Dice “Drinking…” y todo el mundo se queda mudo. Y así empieza la mejor canción de su número quince de los álbumes de estudio (ya sea como Smog o no…), una “The sing” que hace que repitamos una y otra vez el “I’m flying, look at me now, I’m flying“, ese retazo de la inconmensurable “Jubilee Street” de Nick Cave y sus Bad Seeds; hermanadas en profundidad y delirio melódico. Abisal.

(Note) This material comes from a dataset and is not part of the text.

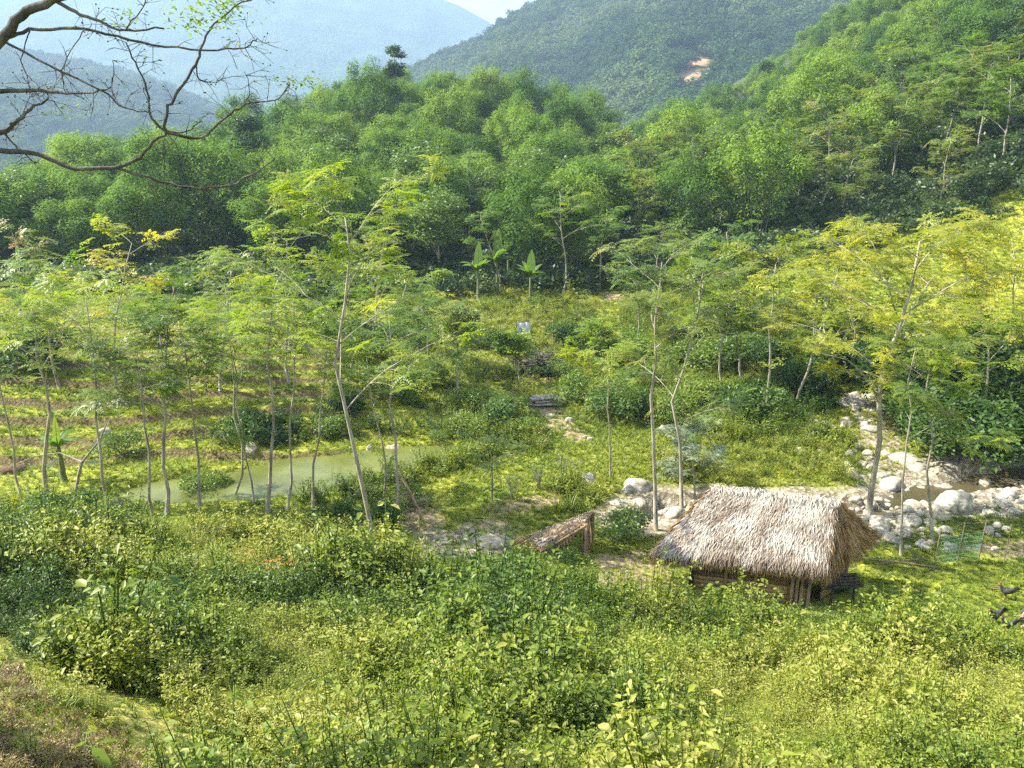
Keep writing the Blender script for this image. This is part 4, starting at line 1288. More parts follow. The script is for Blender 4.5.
rock(370,452,12,'small pale stone at the far edge of the pond',RK,.8,6)
rock(393,450,16,'tan stone on the bank at the right end of the pond',RT,.6,2)
rock(116,512,34,'black mossy boulder at the narrow left end of the pond',RD,.75,0)
rock(104,437,16,'grey boulder behind the bent dead stem',RK,.9,2)
rock(958,512,40,'big cream boulder on the stream bank, largest of all',RK,.7,0,None,.0)
rock(880,530,28,'rounded pale boulder at the near stream edge behind the hut',RK,.6,1)
rock(893,488,30,'grey boulder upstream by the pale crooked trunk',RK,.6,4)
rock(912,466,46,'long grey slab under the stream bank',RK,.45,3)
rock(872,430,30,'flat grey rock midway down the gully',RK,.5,5)
rock(864,408,32,'large flat grey rock at the top of the gully',RK,.45,2)
rock(925,548,26,'low flat pale rock at the near bank',RK,.35,6)
rr_ = np.random.default_rng(33)
TENS = ['twenty', 'thirty', 'forty', 'fifty', 'sixty', 'seventy', 'eighty']
ORDL = [ORD[k] if k < 19 else (TENS[(k + 1) // 10 - 2] + '-' + ORD[(k + 1) % 10 - 1] if (k + 1) % 10 else TENS[(k + 1) // 10 - 2][:-1] + 'ieth') for k in range(89)]
zonesR = [((850,500),(945,545),80,'pale stone in the stream bed right of the hut'), ((905,490),(1040,516),70,'stone in the bar along the far stream edge'), ((845,395),(890,480),40,'grey stone in the rocky gully'),
          ((960,482),(1080,500),22,'stone in the shallow water at the right'), ((890,528),(1010,552),26,'flat stone in the grass of the near bank'), ((640,500),(720,520),7,'small stone by the brown water'), ((800,420),(845,470),12,'stone on the slope left of the gully'),
          ((400,535),(480,560),22,'small pebble stone in the gravel patch'), ((545,410),(592,442),16,'stone on the steep dirt track')]
for zi, ((x0, y0), (x1, y1), nn, lb) in enumerate(zonesR):
    xs_ = np.sort(rr_.uniform(x0, x1, nn))
    for j in range(nn):
        w_ = rr_.choice([6, 8, 10, 13, 17, 22], p=[.15, .2, .22, .2, .15, .08]) * (.5 if zi >= 7 else 1.0)
        rock(xs_[j], rr_.uniform(y0, y1), w_, '%s, %s from the left' % (lb, ORDL[j]), RK if rr_.uniform() < .8 else RT, rr_.uniform(.45, .8), int(rr_.integers(0, 60)), 'stones: ' + lb)

# ------------------------------------------------------------------ thatched hut
TH = leaf_mat('grey_thatch', [(0, (.11, .075, .05)), (.3, (.24, .19, .145)), (.6, (.38, .335, .29)), (1, (.60, .56, .51))], .08, rough=.8, objvar=0, spec=.1)
THB = leaf_mat('brown_thatch', [(0, (.12, .07, .03)), (.4, (.30, .19, .09)), (.8, (.45, .31, .16)), (1, (.58, .46, .30))], .12, rough=.8, objvar=0, spec=.1)
WALL = solid_mat('woven_bamboo_wall', [(.2, (.14, .085, .035)), (.5, (.30, .20, .09)), (.8, (.44, .33, .17))], 8, bump=.3, attr=True)
POST = solid_mat('weathered_post', [(.3, (.12, .08, .045)), (.6, (.27, .20, .12)), (.8, (.38, .31, .20))], 7, bump=.4, stretch=(1, 1, .3))
DARKP = solid_mat('dark_wood', [(.3, (.02, .018, .015)), (.7, (.07, .06, .05))], 7, bump=.4)  # near-black brown wood tone

def thatch_face(g, quad, n, L=.42, wd=.022, seed=0, lift=.05, vlo=.2, vhi=.85, over=.0, rag=.2, jitter=.22, layers=9):
    """blades laid down a roof slope; quad = ridge0, ridge1, eave1, eave0"""
    r = np.random.default_rng(seed); a, b, c, d = [np.array(q, float) for q in quad]
    u = r.uniform(size=n); v = (np.floor(r.uniform(size=n) * layers) + r.uniform(.0, .5, n)) / layers
    top = a * (1 - u)[:, None] + b * u[:, None]; bot = d * (1 - u)[:, None] + c * u[:, None]
    P = top * (1 - v)[:, None] + bot * v[:, None]
    D = unit(bot - top); Nn = unit(np.cross(b - a + (c - d), (d - a) + (c - b)))
    if Nn[..., 2] < 0: Nn = -Nn
    S = unit(np.cross(D, Nn))
    P = P + Nn * (lift * r.uniform(.3, 1.2, n) + .035 * np.cos(v * layers * 6.28))[:, None]
    Dd = unit(D + S * r.normal(0, jitter, n)[:, None] + Nn * r.normal(.03, .10, n)[:, None] + np.array([0, 0, -.06]))
    Ln = L * r.uniform(.6, 1.25, n) * (1 + rag * (v > .85))
    V, Q = kites(P, Dd, np.broadcast_to(Nn, Dd.shape) + r.normal(0, .35, Dd.shape), Ln, wd * r.uniform(.7, 1.6, n), .05)
    vn = fbm(u * 9 + seed, v * 5, seed + 3, 3)
    g.add(V, Q, np.clip(vlo + (vhi - vlo) * (.5 + (vn - .5) * 1.6) + r.normal(0, .16, n) - .22 * (v > .88), 0, 1))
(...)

Bill Callahan y sus tres músicos, (tres guitarras y batería), no hace alardes de movimiento, ni musical ni expresivo. Su música lo dice todo y así lo transmite. Sólo saluda; una vez, no más. Da las gracias un par de veces, no más. Presenta a sus músicos un par de veces, no más. Y con esa camisa fea, de temporadas pasadas, y esos pantalones que parecen salidos de un vecino que esboza media sonrisa en el ascensor, pregunta el piso al que has de subir, para elevar sus canciones hasta las más altas moradas de un rascacielos luminoso, de una música tan bien interpretada como estudiada.

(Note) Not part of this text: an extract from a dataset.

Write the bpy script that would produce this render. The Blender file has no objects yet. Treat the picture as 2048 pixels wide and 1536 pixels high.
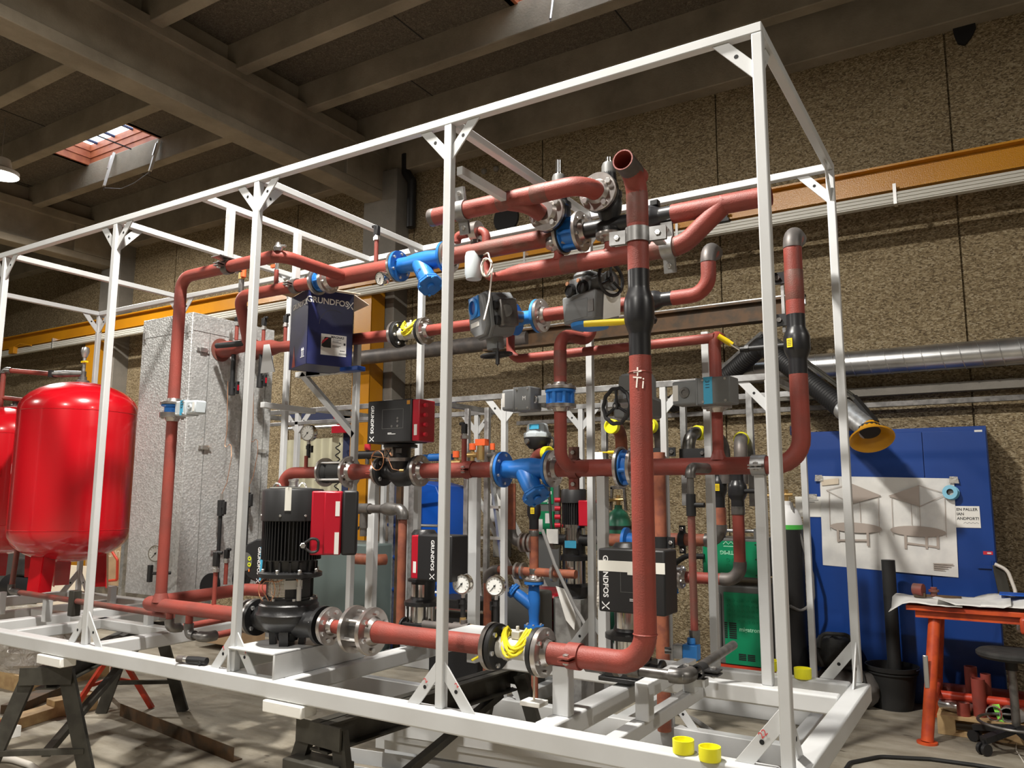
import bpy, math, random
from mathutils import Vector as V, Matrix as MX
random.seed(7)
SC = bpy.context.scene
COL = SC.collection
PI = math.pi

# ---------------------------------------------------------------- camera
CAM = V((0.6347, -2.7617, 0.9635)); FOC = 1574.3
YAW, PITCH, ROLL = math.radians(-31.7199), math.radians(8.0588), math.radians(0.239)
FW = V((math.sin(YAW)*math.cos(PITCH), math.cos(YAW)*math.cos(PITCH), math.sin(PITCH)))
R0 = V((math.cos(YAW), -math.sin(YAW), 0)); U0 = R0.cross(FW)
RT = R0*math.cos(ROLL) + U0*math.sin(ROLL); UP = U0*math.cos(ROLL) - R0*math.sin(ROLL)
cd = bpy.data.cameras.new('camera'); cam = bpy.data.objects.new('camera', cd); COL.objects.link(cam)
cam.matrix_world = MX(((RT.x, UP.x, -FW.x, CAM.x), (RT.y, UP.y, -FW.y, CAM.y), (RT.z, UP.z, -FW.z, CAM.z), (0, 0, 0, 1)))
cd.sensor_fit = 'HORIZONTAL'; cd.sensor_width = 36; cd.lens = FOC/2048*36; cd.clip_start = .05; cd.clip_end = 100
SC.camera = cam
SC.view_settings.view_transform = 'Standard'; SC.view_settings.look = 'None'
SC.view_settings.gamma = 1; SC.view_settings.use_curve_mapping = False
SC.view_settings.exposure = 0.42

# ---------------------------------------------------------------- sky seen through the roof lights
w = bpy.data.worlds.new('sky'); SC.world = w; w.use_nodes = True
w.node_tree.nodes['Background'].inputs[0].default_value = (.80, .90, 1, 1)
w.node_tree.nodes['Background'].inputs[1].default_value = 6.0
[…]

Si el comienzo del concierto dio protagonismo a la voz de su front-man, poco a poco la candidez de la música fue la estrella de la noche, con un desarrollo alargado hasta lo místico, de una razón oculta que sólo algunos saben hacer y otros recibir. Por eso, Callahan no utiliza instrumentos de cuerda ni otros complementos que adornen su repertorio. Volvemos, otra vez a Nick Cave o a Lambchop. Bill Callahan, desde lo más sencillo transmite esa ternura, frialdad muchas veces en su rostro, y siempre embeleso en sus canciones. Ahí estaba la segunda mejor de su último trabajo, “Javelin Unlanding“, una excelente “Too many birds” y así hasta llegar a poco más de diez canciones en dos horas de concierto. “America!”, “Spring“, “Drover” o “Please send me someone to love” dieron brillo a esa abatida sensación de estar en otro mundo. Para algunos, sí, serían canciones alargadas en exceso. Para otros muchos de nosotros, demuestran la capacidad de llevar al directo de forma impecable una colección de discos de estudio magníficos y fuera de lo común.
Es otro de esos crooners del rock alternativo contemporáneo, sin ninguna pose. Tirando de cuerda de lo que mejor sabe hacer. Su música, a media sonrisa. Una sola vez, no más. Y basta. Para ser memorable, muchas de las veces, no hacen falta adornos innecesarios. Bill Callahan, como ese vecino que sólo esboza media sonrisa en el ascensor, pulsa en el tercer piso y te lleva sin querer hasta el 15, el número de sus trabajos de estudio. Sin más.